According to Burks, the vehicle was worth approximately $30,000 when it was
recovered; he contends that amount should have been subtracted from the loss to the
victims. But a restitution order under the MVRA “must be based on actual loss,” United
States v. Parker, 553 F.3d 1309, 1324 (10th Cir. 2009), and may only be offset by the
value of the property “returned” to the victim, § 3663A(b)(1)(B)(ii). Given this
mandate, the district court properly declined to offset the actual loss suffered by the
speculative value of the vehicle when returned to a victim in the future.2
IV
We AFFIRM Burks’ conviction and AFFIRM the district court’s restitution
order.
2
The district court noted that the government had agreed to auction the vehicle
and subtract that amount obtained from the amount owed.

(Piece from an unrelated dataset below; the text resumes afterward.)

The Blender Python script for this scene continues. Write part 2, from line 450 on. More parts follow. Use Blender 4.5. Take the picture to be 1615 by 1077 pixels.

At oral argument, however,
both parties stated that after the briefs were filed, the government returned the Escalade
to the insurance company. Because the district court properly looked to the victims’
losses and not the speculative amount that might be recovered once the Escalade was
auctioned in its analysis, these new facts do not undermine the restitution order. Burks is
free to bring a separate action if the government violated its agreement to auction the
vehicle and apply the proceeds towards the $50,977 owed by Burks. However, any such
agreement is not before this court, and we decline to consider or rule upon it.